SET EXERCISE —
Quote every line as given.

INFORMATION SUPPLIED —
__________
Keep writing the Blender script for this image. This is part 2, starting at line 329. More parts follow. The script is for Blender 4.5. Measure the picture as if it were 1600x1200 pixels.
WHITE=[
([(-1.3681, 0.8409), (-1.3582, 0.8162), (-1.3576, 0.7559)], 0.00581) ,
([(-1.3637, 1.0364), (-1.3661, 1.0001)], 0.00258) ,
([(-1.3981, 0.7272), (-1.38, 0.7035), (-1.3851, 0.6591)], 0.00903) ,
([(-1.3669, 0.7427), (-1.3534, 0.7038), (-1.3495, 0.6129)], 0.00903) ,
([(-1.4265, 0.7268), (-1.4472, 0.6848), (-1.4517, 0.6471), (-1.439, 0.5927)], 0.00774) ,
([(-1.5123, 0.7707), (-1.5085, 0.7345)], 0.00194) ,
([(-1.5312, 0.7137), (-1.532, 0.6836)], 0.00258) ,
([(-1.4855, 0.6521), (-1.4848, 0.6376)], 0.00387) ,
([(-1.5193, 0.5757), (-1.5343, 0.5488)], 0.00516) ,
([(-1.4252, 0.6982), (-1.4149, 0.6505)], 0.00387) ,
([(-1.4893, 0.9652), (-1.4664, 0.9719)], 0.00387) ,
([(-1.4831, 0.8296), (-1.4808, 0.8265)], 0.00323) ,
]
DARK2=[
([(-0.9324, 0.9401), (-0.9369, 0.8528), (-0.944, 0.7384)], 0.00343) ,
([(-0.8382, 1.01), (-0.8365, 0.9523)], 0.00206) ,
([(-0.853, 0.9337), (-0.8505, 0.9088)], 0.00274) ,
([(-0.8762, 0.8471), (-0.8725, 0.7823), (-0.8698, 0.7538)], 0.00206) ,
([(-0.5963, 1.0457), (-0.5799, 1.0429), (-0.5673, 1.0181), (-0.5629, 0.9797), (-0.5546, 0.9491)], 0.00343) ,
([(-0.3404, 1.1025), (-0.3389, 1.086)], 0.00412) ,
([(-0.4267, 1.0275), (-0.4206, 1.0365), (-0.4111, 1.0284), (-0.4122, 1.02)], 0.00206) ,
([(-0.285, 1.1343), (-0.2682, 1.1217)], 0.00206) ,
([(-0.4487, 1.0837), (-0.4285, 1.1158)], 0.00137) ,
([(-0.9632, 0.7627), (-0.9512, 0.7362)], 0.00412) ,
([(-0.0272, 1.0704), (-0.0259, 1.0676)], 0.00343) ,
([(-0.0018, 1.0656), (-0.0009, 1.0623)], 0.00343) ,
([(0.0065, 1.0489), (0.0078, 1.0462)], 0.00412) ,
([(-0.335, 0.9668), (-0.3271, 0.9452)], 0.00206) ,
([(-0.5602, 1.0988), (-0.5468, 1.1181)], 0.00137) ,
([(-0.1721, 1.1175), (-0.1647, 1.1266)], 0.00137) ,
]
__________
OUTPUT OF THE TASK —
Keep writing the Blender script for this image. This is part 2, starting at line 329. More parts follow. The script is for Blender 4.5. Measure the picture as if it were 1600x1200 pixels.
WHITE=[
([(-1.3681, 0.8409), (-1.3582, 0.8162), (-1.3576, 0.7559)], 0.00581) ,
([(-1.3637, 1.0364), (-1.3661, 1.0001)], 0.00258) ,
([(-1.3981, 0.7272), (-1.38, 0.7035), (-1.3851, 0.6591)], 0.00903) ,
([(-1.3669, 0.7427), (-1.3534, 0.7038), (-1.3495, 0.6129)], 0.00903) ,
([(-1.4265, 0.7268), (-1.4472, 0.6848), (-1.4517, 0.6471), (-1.439, 0.5927)], 0.00774) ,
([(-1.5123, 0.7707), (-1.5085, 0.7345)], 0.00194) ,
([(-1.5312, 0.7137), (-1.532, 0.6836)], 0.00258) ,
([(-1.4855, 0.6521), (-1.4848, 0.6376)], 0.00387) ,
([(-1.5193, 0.5757), (-1.5343, 0.5488)], 0.00516) ,
([(-1.4252, 0.6982), (-1.4149, 0.6505)], 0.00387) ,
([(-1.4893, 0.9652), (-1.4664, 0.9719)], 0.00387) ,
([(-1.4831, 0.8296), (-1.4808, 0.8265)], 0.00323) ,
]
DARK2=[
([(-0.9324, 0.9401), (-0.9369, 0.8528), (-0.944, 0.7384)], 0.00343) ,
([(-0.8382, 1.01), (-0.8365, 0.9523)], 0.00206) ,
([(-0.853, 0.9337), (-0.8505, 0.9088)], 0.00274) ,
([(-0.8762, 0.8471), (-0.8725, 0.7823), (-0.8698, 0.7538)], 0.00206) ,
([(-0.5963, 1.0457), (-0.5799, 1.0429), (-0.5673, 1.0181), (-0.5629, 0.9797), (-0.5546, 0.9491)], 0.00343) ,
([(-0.3404, 1.1025), (-0.3389, 1.086)], 0.00412) ,
([(-0.4267, 1.0275), (-0.4206, 1.0365), (-0.4111, 1.0284), (-0.4122, 1.02)], 0.00206) ,
([(-0.285, 1.1343), (-0.2682, 1.1217)], 0.00206) ,
([(-0.4487, 1.0837), (-0.4285, 1.1158)], 0.00137) ,
([(-0.9632, 0.7627), (-0.9512, 0.7362)], 0.00412) ,
([(-0.0272, 1.0704), (-0.0259, 1.0676)], 0.00343) ,
([(-0.0018, 1.0656), (-0.0009, 1.0623)], 0.00343) ,
([(0.0065, 1.0489), (0.0078, 1.0462)], 0.00412) ,
([(-0.335, 0.9668), (-0.3271, 0.9452)], 0.00206) ,
([(-0.5602, 1.0988), (-0.5468, 1.1181)], 0.00137) ,
([(-0.1721, 1.1175), (-0.1647, 1.1266)], 0.00137) ,
]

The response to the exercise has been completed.